Deferring the new price regime by a few months will not have a material bearing on 85 per cent of the gas produced in the country. Firms such as ONGC will continue to sell gas at $4.2 per million British thermal units (mmBtu). However, the government will have to decide on the gas produced from Reliance Industries' eastern offshore KG-D6 fields. The firm's sales contracts expire at the end of the month and it was looking at renewing supplies to customers including fertiliser plants at the new rates.

Moily said delaying the rate hike will have implications on the investment climate and on subsidy as production will be hit in the absence of remunerative prices. ‘Unless there is production, there is no gas. If there is no gas, (we will have to) import at more than $15 to 18 (per mmBtu). That means to say — we have to live with that kind of an import and there will be higher prices. That means the subsidy will go up,’ he said.

An Oil Ministry official in New Delhi said a directive could be issued to RIL to sell gas on existing terms to government-identified customers until further orders. ‘The matter is sub judice and so we would like to see what the Supreme Court decides (on the issue),’ he said.

The apex court Tuesday resumed hearing a petition by CPI leader Gurudas Dasgupta and an NGO challenging the proposed rate hike from April 1. ‘Government lawyers have already mentioned about the EC directive in the court. We will now submit to the court on the terms (price) RIL can continue supplying gas beyond March 31. We will wait for what the court says,’ the official said.

In New Delhi, RIL Executive Director PMS Prasad met Oil Secretary Saurabh Chandra, apparently to discuss the post-EC directive scenario. The EC order will directly affect only RIL, which produces less than 15 per cent of domestic gas, as its current sales contracts will have to be extended. RIL is allowed to sell gas from KG-D6 only to customers identified by the government. It supplies 12-13 million standard cubic meters of gas a day to 16 fertiliser units under contracts that expire on March 31.

‘Taking into account all relevant facts, including the fact that the matter is sub-judice in the Hon'ble Supreme Court, the Commission has decided that the proposal may be deferred,’ the EC had written to the Oil Secretary. Moily said the government on January 10 notified the formula for pricing gas from the financial year starting April 1 and only the specific rate had to be declared.

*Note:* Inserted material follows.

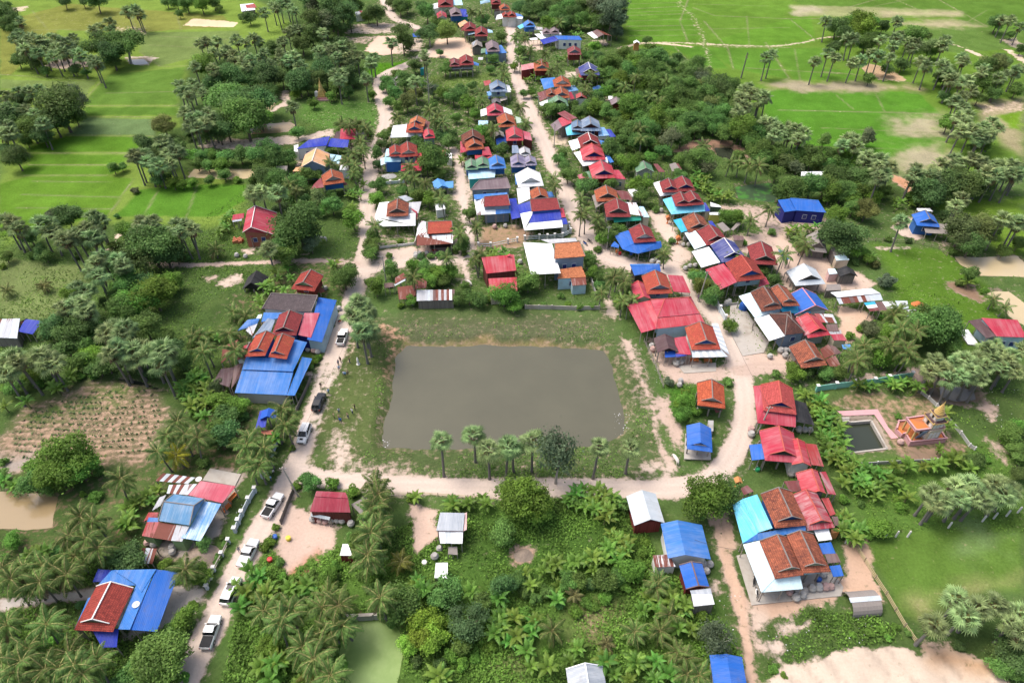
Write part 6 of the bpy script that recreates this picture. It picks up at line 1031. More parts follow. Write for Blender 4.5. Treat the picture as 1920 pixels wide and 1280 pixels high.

Reliance Ind scrip crashes 2.87%

Mumbai:
Shares of gas producers fell on the bourses Tuesday led by Reliance Industries Ltd (RIL), which closed lower by 2.87 per cent after the EC told the government to defer the gas price hike until after the general elections. RIL shares fell 3.53 per cent to an intra-day low of Rs 872.60 on the BSE and the scrip of ONGC declined 4.54 per cent to an intra-day low of Rs 306.60 on the BSE.

At the end of Tuesday's trading session, Reliance Industries was quoted at Rs 878.65, down 2.87 per cent, while ONGC ended at Rs 320.10, down 0.34 per cent. Oil India Ltd (OIL) settled at Rs 471.70, down 2.75 per cent, after touching an intra-day low of Rs 468.60. Barclays said, the impact of the delay in new gas price on Reliance Industries is ‘less significant’ but could cut 6 per cent from ONGC and Oil India's FY15 EPS. ‘Assuming the new government does not scrap the decision altogether (unlikely, in our view) this could defer upside for gas producers by one quarter, cutting FY15E gas realisations by USD 0.9/mmbtu or 10.5 per cent,’ Barclays said in a research note.